* _WHAT NEEDS TO BE DONE_
Give back the full material, exactly as it reads.

* _DATASET ROWS_
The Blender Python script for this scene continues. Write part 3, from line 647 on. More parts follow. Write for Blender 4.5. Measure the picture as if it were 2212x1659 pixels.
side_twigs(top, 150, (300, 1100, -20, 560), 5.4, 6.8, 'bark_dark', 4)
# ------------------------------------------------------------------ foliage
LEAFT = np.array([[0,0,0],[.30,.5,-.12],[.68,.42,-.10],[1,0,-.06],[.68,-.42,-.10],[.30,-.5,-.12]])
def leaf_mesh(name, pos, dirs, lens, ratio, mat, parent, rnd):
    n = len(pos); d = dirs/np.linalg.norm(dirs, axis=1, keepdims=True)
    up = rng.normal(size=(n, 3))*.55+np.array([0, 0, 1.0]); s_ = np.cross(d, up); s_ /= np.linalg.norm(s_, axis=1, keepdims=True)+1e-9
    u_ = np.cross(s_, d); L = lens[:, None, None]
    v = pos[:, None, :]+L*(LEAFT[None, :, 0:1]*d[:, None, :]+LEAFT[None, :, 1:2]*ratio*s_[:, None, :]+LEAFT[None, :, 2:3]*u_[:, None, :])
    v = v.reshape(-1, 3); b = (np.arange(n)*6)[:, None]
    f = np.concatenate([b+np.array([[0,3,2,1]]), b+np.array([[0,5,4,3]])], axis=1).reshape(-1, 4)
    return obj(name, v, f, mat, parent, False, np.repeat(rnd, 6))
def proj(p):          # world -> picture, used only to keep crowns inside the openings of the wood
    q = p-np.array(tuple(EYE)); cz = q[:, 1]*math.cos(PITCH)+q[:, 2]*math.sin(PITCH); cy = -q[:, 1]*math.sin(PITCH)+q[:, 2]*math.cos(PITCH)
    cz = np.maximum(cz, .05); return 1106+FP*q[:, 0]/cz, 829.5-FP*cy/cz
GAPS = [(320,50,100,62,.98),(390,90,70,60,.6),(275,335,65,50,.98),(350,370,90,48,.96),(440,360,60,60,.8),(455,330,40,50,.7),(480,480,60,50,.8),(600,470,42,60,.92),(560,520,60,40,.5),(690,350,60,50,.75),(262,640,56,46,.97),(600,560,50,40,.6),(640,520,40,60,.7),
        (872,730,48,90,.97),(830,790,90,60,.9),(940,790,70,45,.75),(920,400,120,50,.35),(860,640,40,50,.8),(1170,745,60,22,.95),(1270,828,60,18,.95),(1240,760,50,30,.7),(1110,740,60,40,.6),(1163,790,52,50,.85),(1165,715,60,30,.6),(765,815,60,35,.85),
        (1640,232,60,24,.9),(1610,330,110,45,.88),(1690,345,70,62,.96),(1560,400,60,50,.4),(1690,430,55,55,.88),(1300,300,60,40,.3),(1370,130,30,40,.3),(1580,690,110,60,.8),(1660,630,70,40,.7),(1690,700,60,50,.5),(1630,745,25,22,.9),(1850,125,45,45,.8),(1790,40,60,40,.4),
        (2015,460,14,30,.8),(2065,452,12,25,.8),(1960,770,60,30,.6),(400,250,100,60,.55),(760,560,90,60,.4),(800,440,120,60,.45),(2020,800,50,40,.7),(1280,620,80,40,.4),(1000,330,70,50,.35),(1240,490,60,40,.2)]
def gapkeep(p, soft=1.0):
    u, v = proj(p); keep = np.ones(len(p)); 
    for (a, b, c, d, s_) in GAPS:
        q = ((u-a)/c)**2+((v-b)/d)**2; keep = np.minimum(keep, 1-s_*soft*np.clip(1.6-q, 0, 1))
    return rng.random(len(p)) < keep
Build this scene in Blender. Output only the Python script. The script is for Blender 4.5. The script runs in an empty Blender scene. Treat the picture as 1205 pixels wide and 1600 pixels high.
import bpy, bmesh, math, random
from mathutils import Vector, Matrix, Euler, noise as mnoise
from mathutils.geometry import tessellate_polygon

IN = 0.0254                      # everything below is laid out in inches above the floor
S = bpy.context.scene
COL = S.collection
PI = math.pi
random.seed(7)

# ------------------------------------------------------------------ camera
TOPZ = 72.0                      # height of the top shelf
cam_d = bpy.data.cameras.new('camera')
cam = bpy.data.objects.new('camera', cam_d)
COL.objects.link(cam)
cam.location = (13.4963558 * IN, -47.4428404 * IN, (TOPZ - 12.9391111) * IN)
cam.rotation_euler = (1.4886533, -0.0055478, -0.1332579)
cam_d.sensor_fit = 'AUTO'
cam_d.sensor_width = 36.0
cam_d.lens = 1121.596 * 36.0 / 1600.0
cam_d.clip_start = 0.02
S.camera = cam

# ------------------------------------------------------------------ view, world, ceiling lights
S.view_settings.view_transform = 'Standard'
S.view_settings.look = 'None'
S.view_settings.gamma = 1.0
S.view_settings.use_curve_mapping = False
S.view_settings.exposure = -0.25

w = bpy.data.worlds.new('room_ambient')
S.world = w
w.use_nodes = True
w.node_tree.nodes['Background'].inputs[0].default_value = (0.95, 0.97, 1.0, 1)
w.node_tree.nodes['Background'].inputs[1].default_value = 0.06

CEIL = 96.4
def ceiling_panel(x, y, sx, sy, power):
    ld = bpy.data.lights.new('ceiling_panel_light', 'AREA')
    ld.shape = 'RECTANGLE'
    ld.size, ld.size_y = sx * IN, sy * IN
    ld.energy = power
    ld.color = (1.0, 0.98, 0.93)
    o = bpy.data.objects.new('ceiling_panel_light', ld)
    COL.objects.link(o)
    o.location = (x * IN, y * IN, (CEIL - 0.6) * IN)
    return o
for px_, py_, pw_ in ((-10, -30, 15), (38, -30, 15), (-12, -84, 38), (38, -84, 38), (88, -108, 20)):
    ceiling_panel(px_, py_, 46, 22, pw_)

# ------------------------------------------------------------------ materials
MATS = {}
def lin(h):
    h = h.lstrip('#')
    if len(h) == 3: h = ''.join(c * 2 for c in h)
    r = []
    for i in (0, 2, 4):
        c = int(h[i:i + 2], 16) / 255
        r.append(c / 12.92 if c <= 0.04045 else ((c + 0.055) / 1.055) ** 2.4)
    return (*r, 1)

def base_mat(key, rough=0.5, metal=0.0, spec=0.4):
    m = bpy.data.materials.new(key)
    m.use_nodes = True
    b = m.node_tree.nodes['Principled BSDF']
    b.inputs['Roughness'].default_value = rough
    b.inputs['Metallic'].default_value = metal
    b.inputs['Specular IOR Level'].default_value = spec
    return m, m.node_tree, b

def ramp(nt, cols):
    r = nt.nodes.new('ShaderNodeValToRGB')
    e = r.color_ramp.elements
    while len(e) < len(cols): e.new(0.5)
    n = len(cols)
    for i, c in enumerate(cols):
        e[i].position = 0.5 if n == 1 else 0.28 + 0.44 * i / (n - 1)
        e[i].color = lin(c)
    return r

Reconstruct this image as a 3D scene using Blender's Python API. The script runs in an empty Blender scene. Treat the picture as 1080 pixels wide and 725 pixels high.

* _FULL SOLUTION_
The Blender Python script for this scene continues. Write part 3, from line 647 on. More parts follow. Write for Blender 4.5. Measure the picture as if it were 2212x1659 pixels.
side_twigs(top, 150, (300, 1100, -20, 560), 5.4, 6.8, 'bark_dark', 4)
# ------------------------------------------------------------------ foliage
LEAFT = np.array([[0,0,0],[.30,.5,-.12],[.68,.42,-.10],[1,0,-.06],[.68,-.42,-.10],[.30,-.5,-.12]])
def leaf_mesh(name, pos, dirs, lens, ratio, mat, parent, rnd):
    n = len(pos); d = dirs/np.linalg.norm(dirs, axis=1, keepdims=True)
    up = rng.normal(size=(n, 3))*.55+np.array([0, 0, 1.0]); s_ = np.cross(d, up); s_ /= np.linalg.norm(s_, axis=1, keepdims=True)+1e-9
    u_ = np.cross(s_, d); L = lens[:, None, None]
    v = pos[:, None, :]+L*(LEAFT[None, :, 0:1]*d[:, None, :]+LEAFT[None, :, 1:2]*ratio*s_[:, None, :]+LEAFT[None, :, 2:3]*u_[:, None, :])
    v = v.reshape(-1, 3); b = (np.arange(n)*6)[:, None]
    f = np.concatenate([b+np.array([[0,3,2,1]]), b+np.array([[0,5,4,3]])], axis=1).reshape(-1, 4)
    return obj(name, v, f, mat, parent, False, np.repeat(rnd, 6))
def proj(p):          # world -> picture, used only to keep crowns inside the openings of the wood
    q = p-np.array(tuple(EYE)); cz = q[:, 1]*math.cos(PITCH)+q[:, 2]*math.sin(PITCH); cy = -q[:, 1]*math.sin(PITCH)+q[:, 2]*math.cos(PITCH)
    cz = np.maximum(cz, .05); return 1106+FP*q[:, 0]/cz, 829.5-FP*cy/cz
GAPS = [(320,50,100,62,.98),(390,90,70,60,.6),(275,335,65,50,.98),(350,370,90,48,.96),(440,360,60,60,.8),(455,330,40,50,.7),(480,480,60,50,.8),(600,470,42,60,.92),(560,520,60,40,.5),(690,350,60,50,.75),(262,640,56,46,.97),(600,560,50,40,.6),(640,520,40,60,.7),
        (872,730,48,90,.97),(830,790,90,60,.9),(940,790,70,45,.75),(920,400,120,50,.35),(860,640,40,50,.8),(1170,745,60,22,.95),(1270,828,60,18,.95),(1240,760,50,30,.7),(1110,740,60,40,.6),(1163,790,52,50,.85),(1165,715,60,30,.6),(765,815,60,35,.85),
        (1640,232,60,24,.9),(1610,330,110,45,.88),(1690,345,70,62,.96),(1560,400,60,50,.4),(1690,430,55,55,.88),(1300,300,60,40,.3),(1370,130,30,40,.3),(1580,690,110,60,.8),(1660,630,70,40,.7),(1690,700,60,50,.5),(1630,745,25,22,.9),(1850,125,45,45,.8),(1790,40,60,40,.4),
        (2015,460,14,30,.8),(2065,452,12,25,.8),(1960,770,60,30,.6),(400,250,100,60,.55),(760,560,90,60,.4),(800,440,120,60,.45),(2020,800,50,40,.7),(1280,620,80,40,.4),(1000,330,70,50,.35),(1240,490,60,40,.2)]
def gapkeep(p, soft=1.0):
    u, v = proj(p); keep = np.ones(len(p)); 
    for (a, b, c, d, s_) in GAPS:
        q = ((u-a)/c)**2+((v-b)/d)**2; keep = np.minimum(keep, 1-s_*soft*np.clip(1.6-q, 0, 1))
    return rng.random(len(p)) < keep
Build this scene in Blender. Output only the Python script. The script is for Blender 4.5. The script runs in an empty Blender scene. Treat the picture as 1205 pixels wide and 1600 pixels high.
import bpy, bmesh, math, random
from mathutils import Vector, Matrix, Euler, noise as mnoise
from mathutils.geometry import tessellate_polygon

IN = 0.0254                      # everything below is laid out in inches above the floor
S = bpy.context.scene
COL = S.collection
PI = math.pi
random.seed(7)

# ------------------------------------------------------------------ camera
TOPZ = 72.0                      # height of the top shelf
cam_d = bpy.data.cameras.new('camera')
cam = bpy.data.objects.new('camera', cam_d)
COL.objects.link(cam)
cam.location = (13.4963558 * IN, -47.4428404 * IN, (TOPZ - 12.9391111) * IN)
cam.rotation_euler = (1.4886533, -0.0055478, -0.1332579)
cam_d.sensor_fit = 'AUTO'
cam_d.sensor_width = 36.0
cam_d.lens = 1121.596 * 36.0 / 1600.0
cam_d.clip_start = 0.02
S.camera = cam

# ------------------------------------------------------------------ view, world, ceiling lights
S.view_settings.view_transform = 'Standard'
S.view_settings.look = 'None'
S.view_settings.gamma = 1.0
S.view_settings.use_curve_mapping = False
S.view_settings.exposure = -0.25

w = bpy.data.worlds.new('room_ambient')
S.world = w
w.use_nodes = True
w.node_tree.nodes['Background'].inputs[0].default_value = (0.95, 0.97, 1.0, 1)
w.node_tree.nodes['Background'].inputs[1].default_value = 0.06

CEIL = 96.4
def ceiling_panel(x, y, sx, sy, power):
    ld = bpy.data.lights.new('ceiling_panel_light', 'AREA')
    ld.shape = 'RECTANGLE'
    ld.size, ld.size_y = sx * IN, sy * IN
    ld.energy = power
    ld.color = (1.0, 0.98, 0.93)
    o = bpy.data.objects.new('ceiling_panel_light', ld)
    COL.objects.link(o)
    o.location = (x * IN, y * IN, (CEIL - 0.6) * IN)
    return o
for px_, py_, pw_ in ((-10, -30, 15), (38, -30, 15), (-12, -84, 38), (38, -84, 38), (88, -108, 20)):
    ceiling_panel(px_, py_, 46, 22, pw_)

# ------------------------------------------------------------------ materials
MATS = {}
def lin(h):
    h = h.lstrip('#')
    if len(h) == 3: h = ''.join(c * 2 for c in h)
    r = []
    for i in (0, 2, 4):
        c = int(h[i:i + 2], 16) / 255
        r.append(c / 12.92 if c <= 0.04045 else ((c + 0.055) / 1.055) ** 2.4)
    return (*r, 1)

def base_mat(key, rough=0.5, metal=0.0, spec=0.4):
    m = bpy.data.materials.new(key)
    m.use_nodes = True
    b = m.node_tree.nodes['Principled BSDF']
    b.inputs['Roughness'].default_value = rough
    b.inputs['Metallic'].default_value = metal
    b.inputs['Specular IOR Level'].default_value = spec
    return m, m.node_tree, b

def ramp(nt, cols):
    r = nt.nodes.new('ShaderNodeValToRGB')
    e = r.color_ramp.elements
    while len(e) < len(cols): e.new(0.5)
    n = len(cols)
    for i, c in enumerate(cols):
        e[i].position = 0.5 if n == 1 else 0.28 + 0.44 * i / (n - 1)
        e[i].color = lin(c)
    return r

Reconstruct this image as a 3D scene using Blender's Python API. The script runs in an empty Blender scene. Treat the picture as 1080 pixels wide and 725 pixels high.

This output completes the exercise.